• [Exercise task]: The lines from the top of the material below through the line containing "add_part(e, leaf_mesh('leaf', b, t, L" are to be printed exactly, with pictures omitted.

• [Data block]:
________________
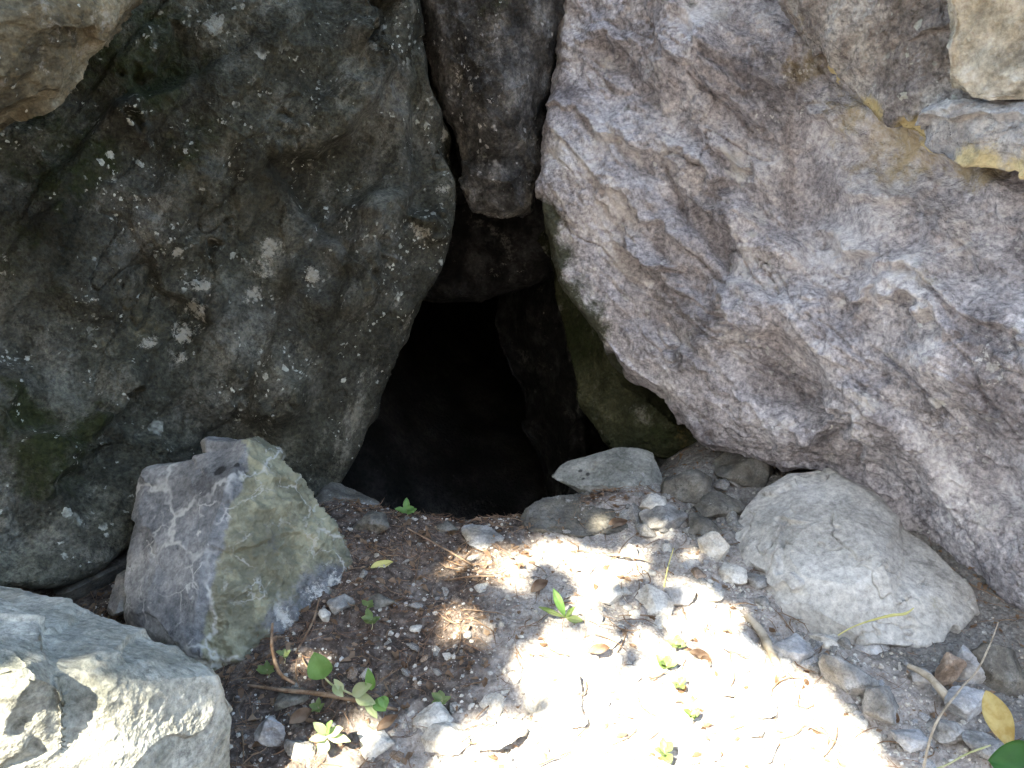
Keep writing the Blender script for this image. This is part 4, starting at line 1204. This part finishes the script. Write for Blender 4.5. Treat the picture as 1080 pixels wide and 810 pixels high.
# lower pale seedling
g = gpt(345, 790); e = plant('seedling', g, 'low pale-leaved seedling at the bottom below the round-leaved one')
for i, (b, t, w, m) in enumerate([((345, 775), (330, 762), 11, 'pale_leaf'), ((346, 776), (362, 768), 12, 'pale_leaf'), ((344, 780), (338, 796), 15, 'pale_leaf'), ((345, 777), (370, 782), 11, 'pale_leaf'), ((345, 774), (350, 760), 9, 'green_leaf'), ((345, 778), (326, 780), 10, 'pale_leaf')]):
    add_part(e, leaf_mesh('leaf', at_px(*b, 1.84), at_px(*t, 1.82), w * 1.85 / FPX, (0.2 * math.sin(i), -.4, 1), M[m], seed=20 + i))
add_part(e, tube('stem', [g, at_px(345, 776, 1.84)], .0018, M['stem'], seg=8))


def sprig(px, py, leaves, mat, label, h=.03, seed=0, cat='plant', sz=10, power=.85):
    g, d = on_ground(px, py); e = plant('sprig', g, label, cat)
    r = random.Random(seed)
    tops = g + np.array([0, 0, h])
    add_part(e, tube('stem', [g, (g + tops) / 2 + np.array([.004, 0, 0]), tops], .0012, M['stem'], seg=8))
    for i in range(leaves):
        a = i * 2.4 + r.random(); b = tops - np.array([0, 0, r.uniform(0, h * .5)])
        L = sz * d / FPX * r.uniform(.8, 1.3)
        t = b + L * np.array([math.cos(a) * .85, math.sin(a) * .85, r.uniform(.2, .7)])
        add_part(e, leaf_mesh('leaf', b, t, L * r.uniform(.55, .8), (0, -.3, 1), M[mat], seed=seed + i, power=power))


sprig(429, 546, 6, 'green_leaf', 'bright green leafy sprig on the dark crest at the cave lip', .03, 1, sz=11)
sprig(392, 664, 7, 'grass_leaf', 'dull green weed in the shade right of the crumbly boulder face', .035, 2, sz=11)
sprig(388, 645, 4, 'grass_leaf', 'tiny green weed just uphill of the dull green weed', .02, 3, sz=8)
sprig(283, 716, 6, 'grass_leaf', 'small green weed between the two near boulders', .03, 4, sz=11)
sprig(300, 700, 4, 'grass_leaf', 'tiny weed beside the bent reddish root', .03, 5, sz=8)
sprig(336, 752, 5, 'grass_leaf', 'small weed under the round green leaf', .02, 6, sz=9)
sprig(712, 686, 6, 'grass_leaf', 'yellow green sprout in full sun right of the flush pale rock', .02, 7, sz=11)
sprig(702, 709, 7, 'grass_leaf', 'second sunlit sprout just below the first', .025, 8, sz=13)
sprig(716, 728, 5, 'grass_leaf', 'third sunlit sprout with brown tips', .02, 9, sz=12)
sprig(699, 803, 6, 'grass_leaf', 'sunlit sprout with dark leaf tips at the bottom edge', .04, 10, sz=14)
sprig(728, 766, 4, 'grass_leaf', 'sparse sunlit sprout above the bottom one', .04, 11, sz=10)
sprig(466, 745, 5, 'grass_leaf', 'faint green sprout in broken shade right of the seedling', .02, 12, sz=11)
sprig(866, 668, 4, 'grass_leaf', 'tiny sprout at the foot of the light grey boulder', .015, 13, sz=8)
# narrow blade plant in the dapples
g, d = on_ground(596, 652); e = plant('blade_plant', g, 'small plant with an upright green blade at the edge of the dapples')
for i, (t, w) in enumerate([((583, 620), 10), ((615, 655), 9), ((568, 640), 6), ((606, 640), 6)]):
    add_part(e, leaf_mesh('leaf', g + np.array([0, 0, .002]), at_px(*t, d - .03), w * d / FPX, TOCAM + np.array([0, 0, .6]), M['green_leaf' if i == 0 else 'grass_leaf'], seed=40 + i, power=1.3))
# fallen leaves with their own look
q = at_px(1060, 792, 1.60)
tag(grounded(leaf_mesh('fallen_leaf', at_px(1068, 792, 1.60), at_px(1040, 728, 1.66), 29 * 1.62 / FPX, TOCAM + np.array([-.5, 0, .3]), M['yellow_leaf'], seed=51, power=1.25, curl=.12)), 'large yellow leaf propped up near the lower right corner', 'leaf')
tag(grounded(leaf_mesh('green_leaf', at_px(1100, 815, 1.50), at_px(1042, 802, 1.52), 56 * 1.5 / FPX, TOCAM + np.array([0, 0, 1.]), M['dark_green_leaf'], seed=52, power=.8)), 'dark green rounded leaf poking in at the bottom right corner', 'leaf')
q, d = on_ground(402, 600)
tag(grounded(leaf_mesh('fallen_leaf', gpt(391, 601, .008), gpt(415, 597, .014), 11 * d / FPX, (0, -.3, 1), M['straw'], seed=53)), 'small yellowing leaf on dark litter behind the crumbly boulder', 'leaf')
q, d = on_ground(340, 760)
tag(grounded(leaf_mesh('fallen_leaf', gpt(306, 770, .02), gpt(330, 758, .03), 16 * d / FPX, (0.2, -.3, 1), M['litter'], seed=54)), 'curled tan leaf between the blue grey stone and the seedling', 'leaf')
tag(grounded(leaf_mesh('fallen_leaf', gpt(398, 778, .02), gpt(420, 760, .02), 14 * d / FPX, (-.2, -.3, 1), M['litter'], seed=55)), 'curled brown leaf below the main seedling', 'leaf')
for k, (px, py, m, lab) in enumerate([(620, 692, 'litter', 'brown leaf lying on the flush pale rock'), (750, 700, 'litter', 'folded orange brown leaf in full sun left of the weathered stick'), (738, 712, 'litter', 'second brown leaf right below the folded one'),
                                      (560, 628, 'litter', 'small brown leaf in the middle of the dapples'), (640, 560, 'litter', 'tan leaf on the near edge of the buried rock')]):
    d = on_ground(px, py)[1]; a = random.uniform(0, 6)
    b = gpt(px, py, .012)
    tag(grounded(leaf_mesh('fallen_leaf', b, b + np.array([math.cos(a), math.sin(a), .15]) * 24 * d / FPX, 13 * d / FPX, (.3 * math.sin(a), -.3, 1), M[m], seed=60 + k, curl=.4)), lab, 'leaf')

# ------------------------------------------------------------------ hillside: one closed shell behind the rocks that also forms the inside of the cave
prof = [(0.0, 7.2), (.5, 7.0), (.9, 6.3), (1.1, 5.2), (1.25, 4.3), (1.5, 3.7), (2.0, 3.5), (3.0, 3.6), (5.0, 4.6), (9.0, 8.0), (16., 14.)]
pr = catmull(np.array(prof), np.linspace(0, len(prof) - 1, 260))
th = np.linspace(0, 2 * math.pi, 360)
R_, T_ = np.meshgrid(np.arange(260), th, indexing='ij')
rr = pr[R_, 0]; yy = pr[R_, 1]
HX = .25 + rr * np.cos(T_) * 1.0; HZ = .55 + rr * np.sin(T_) * 1.0
HS = np.stack([HX, yy, HZ], 2).reshape(-1, 3)
amp = np.clip(rr.ravel() * .2, 0, .6)
HS = HS + np.stack([0 * amp, amp * fbm(HS * .7, 4, .5, 61), amp * .3 * fbm(HS * 1.1, 3, .5, 62)], 1)
HS[:, 1] += .0
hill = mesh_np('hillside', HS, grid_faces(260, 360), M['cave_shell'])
tag(hill, kind='structure')

# ------------------------------------------------------------------ tree over the clearing (behind and above the camera); its gaps let the sun through
AZ, EL = math.radians(-38), math.radians(51)
SUN = np.array([math.sin(AZ) * math.cos(EL), -math.cos(AZ) * math.cos(EL), math.sin(EL)])
e1 = np.cross(SUN, [0, 0, 1.]); e1 /= np.linalg.norm(e1); e2 = np.cross(e1, SUN)


def sunplane(p): return np.stack([p @ e1, p @ e2], -1)


lit_polys = []


def lit(poly, d=None):
    pts = [on_ground(a, b)[0] if d is None else at_px(a, b, d) for a, b in poly]
    lit_polys.append([tuple(sunplane(np.array(q))) for q in pts])


lit([(632, 600), (655, 590), (700, 600), (735, 625), (775, 650), (785, 682), (818, 704), (852, 724), (898, 756), (930, 795), (960, 860), (990, 960), (560, 980), (430, 880), (290, 880), (350, 812), (425, 785), (470, 760), (520, 738), (560, 718), (605, 698), (640, 665), (630, 630)])
lit([(68, 700), (150, 722), (170, 770), (170, 940), (-100, 940), (-70, 810), (40, 786), (58, 745)], 1.43)
lit([(182, 732), (200, 736), (190, 772), (180, 758)], 1.56)
holes = []
for (px, py, r) in [(466, 598, 15), (450, 585, 8), (535, 604, 20), (556, 590, 14), (515, 592, 12), (492, 572, 9), (606, 592, 22), (590, 575, 12), (620, 612, 14), (640, 585, 16), (668, 578, 12), (475, 640, 9), (560, 628, 10), (488, 655, 8),
                    (560, 690, 14), (590, 665, 13), (512, 700, 14), (540, 712, 16), (490, 728, 14), (462, 748, 12), (435, 765, 12), (600, 640, 8), (420, 705, 7), (395, 716, 9), (335, 700, 11), (350, 785, 14), (375, 800, 14), (412, 775, 10),
                    (480, 780, 16), (640, 548, 7), (470, 672, 9), (508, 662, 8), (700, 560, 8), (385, 760, 8), (300, 770, 7), (725, 585, 8)]:
    q, d = on_ground(px, py); holes.append((*sunplane(q), r * d / FPX))
holes = np.array(holes)
cen = sunplane(np.array([.0, 2.2, .6]))


def insidev(x, y, poly):
    c = np.zeros(x.shape, bool); n = len(poly); j = n - 1
    for i in range(n):
        xi, yi = poly[i]; xj, yj = poly[j]
        c ^= ((yi > y) != (yj > y)) & (x < (xj - xi) * (y - yi) / (yj - yi + 1e-12) + xi)
        j = i
    return c


NL = 54000
r = np.random.default_rng(77)
a = cen[0] + r.uniform(-2.7, 2.7, NL); b = cen[1] + r.uniform(-2.0, 2.4, NL)
p2 = np.stack([a, b, 0 * a], 1)
ja = a + .035 * fbm(p2 * 5, 2, .6, 71) + r.normal(0, .012, NL); jb = b + .035 * fbm(p2 * 5 + 9, 2, .6, 72) + r.normal(0, .012, NL)
rej = np.zeros(NL, bool)
for k, poly in enumerate(lit_polys):
    dl = (.038, .05, .02)[k]
    for q_ in range(8): rej |= insidev(ja + dl * math.cos(q_ * .785), jb + dl * math.sin(q_ * .785), poly)
for hx, hy, hr in holes: rej |= (ja - hx) ** 2 + (jb - hy) ** 2 < (hr * 1.12 + .026) ** 2
for (px, py, kr) in [(587, 628, 12), (527, 648, 20), (640, 640, 6), (530, 735, 10), (660, 700, 6), (655, 622, 8), (702, 640, 8), (612, 662, 10), (575, 742, 8), (740, 690, 6), (450, 790, 8)]:
    q, d = on_ground(px, py); kx, ky = sunplane(q)
    rej &= ~((ja - kx) ** 2 + (jb - ky) ** 2 < (kr * d / FPX) ** 2)
# a few leaves stay inside the gap and fleck it
rej &= ~((fbm(p2 * 3, 2, .5, 73) > .66) & (r.random(NL) < .18))
a, b = a[~rej], b[~rej]
zt = r.uniform(4.6, 5.4, len(a)) + .7 * fbm(np.stack([a, b, 0 * a], 1) * 1.2, 2, .5, 75)
base = a[:, None] * e1 + b[:, None] * e2
t = (zt - base[:, 2]) / SUN[2]
LP = base + t[:, None] * SUN
n = len(LP)
u = r.normal(size=(n, 3)) * .55 + SUN; u /= np.linalg.norm(u, axis=1)[:, None]
w1 = np.cross(u, r.normal(size=(n, 3))); w1 /= np.linalg.norm(w1, axis=1)[:, None]; w2 = np.cross(u, w1)
L = r.uniform(.045, .075, n)[:, None]
shape = [(-1, 0), (-.4, .5), (.35, .5), (1, 0), (.35, -.5), (-.4, -.5)]
V = np.stack([LP + w1 * L * sx + w2 * L * sy * 1.2 for sx, sy in shape], 1)
F = (np.array([[0, 1, 2, 3], [0, 3, 4, 5]])[None] + (np.arange(n) * 6)[:, None, None]).reshape(-1, 4)
TR = np.array([-3.6, -2.9, 0.0]); TR[2] = gh(TR[0], TR[1]) - .2
tree = bpy.data.objects.new('tree', None); COL.objects.link(tree); tree.location = TR
tag(tree, 'broadleaf tree behind the viewer whose branches shade the cave mouth', 'tree')
add_part(tree, mesh_np('crown', V.reshape(-1, 3), F, M['canopy'], smooth=False))
top = TR + np.array([.4, .5, 4.6])
add_part(tree, tube('trunk', [TR, TR + np.array([.1, .1, 2.2]), top, TR + np.array([.6, .8, 6.4])], [.22, .17, .13, .05], M['bark'], 1, 80, 18, rough=.2))
nb = 0
for j in r.permutation(n):
    tgt = LP[j]
    s0 = TR + (top - TR) * (.6 + .045 * nb)
    mid = (s0 + tgt) / 2 + np.array([0, 0, .35])
    path = sunplane(catmull(np.array([s0, mid, tgt]), np.linspace(0, 2, 40)))
    if any(insidev(path[:, 0] + ox, path[:, 1], poly).any() for poly in lit_polys for ox in (-.12, 0, .12)): continue
    add_part(tree, tube('branch', [s0, mid, tgt], [.06, .035, .012], M['bark'], nb, 30, 8))
    nb += 1
    if nb == 9: break

# ------------------------------------------------------------------ light
w = bpy.data.worlds.new('World'); scene.world = w; w.use_nodes = True
nt = w.node_tree; bg = nt.nodes['Background']
sky = nt.nodes.new('ShaderNodeTexSky'); sky.sky_type = 'NISHITA'; sky.sun_disc = False
sky.sun_elevation = EL; sky.sun_rotation = math.pi - AZ
nt.links.new(sky.outputs[0], bg.inputs[0]); bg.inputs[1].default_value = 0.15
sl = bpy.data.lights.new('sun', 'SUN'); sl.energy = 5.0; sl.angle = math.radians(.55); sl.color = (1, .97, .92)
so = bpy.data.objects.new('sun', sl); COL.objects.link(so)
so.rotation_euler = Vector(-SUN).to_track_quat('-Z', 'Y').to_euler()

vs = scene.view_settings
vs.view_transform = 'Standard'; vs.look = 'None'; vs.gamma = 1; vs.use_curve_mapping = False
vs.exposure = 3.05
vs.use_white_balance = True; vs.white_balance_temperature = 7800; vs.white_balance_tint = 4
scene.cycles.max_bounces = 5; scene.cycles.diffuse_bounces = 4
scene.cycles.use_denoising = True
scene.cycles.use_adaptive_sampling = True; scene.cycles.adaptive_threshold = .03; scene.cycles.adaptive_min_samples = 24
________________
• [Solution for this problem]:
Keep writing the Blender script for this image. This is part 4, starting at line 1204. This part finishes the script. Write for Blender 4.5. Treat the picture as 1080 pixels wide and 810 pixels high.
# lower pale seedling
g = gpt(345, 790); e = plant('seedling', g, 'low pale-leaved seedling at the bottom below the round-leaved one')
for i, (b, t, w, m) in enumerate([((345, 775), (330, 762), 11, 'pale_leaf'), ((346, 776), (362, 768), 12, 'pale_leaf'), ((344, 780), (338, 796), 15, 'pale_leaf'), ((345, 777), (370, 782), 11, 'pale_leaf'), ((345, 774), (350, 760), 9, 'green_leaf'), ((345, 778), (326, 780), 10, 'pale_leaf')]):
    add_part(e, leaf_mesh('leaf', at_px(*b, 1.84), at_px(*t, 1.82), w * 1.85 / FPX, (0.2 * math.sin(i), -.4, 1), M[m], seed=20 + i))
add_part(e, tube('stem', [g, at_px(345, 776, 1.84)], .0018, M['stem'], seg=8))


def sprig(px, py, leaves, mat, label, h=.03, seed=0, cat='plant', sz=10, power=.85):
    g, d = on_ground(px, py); e = plant('sprig', g, label, cat)
    r = random.Random(seed)
    tops = g + np.array([0, 0, h])
    add_part(e, tube('stem', [g, (g + tops) / 2 + np.array([.004, 0, 0]), tops], .0012, M['stem'], seg=8))
    for i in range(leaves):
        a = i * 2.4 + r.random(); b = tops - np.array([0, 0, r.uniform(0, h * .5)])
        L = sz * d / FPX * r.uniform(.8, 1.3)
        t = b + L * np.array([math.cos(a) * .85, math.sin(a) * .85, r.uniform(.2, .7)])
        add_part(e, leaf_mesh('leaf', b, t, L * r.uniform(.55, .8), (0, -.3, 1), M[mat], seed=seed + i, power=power))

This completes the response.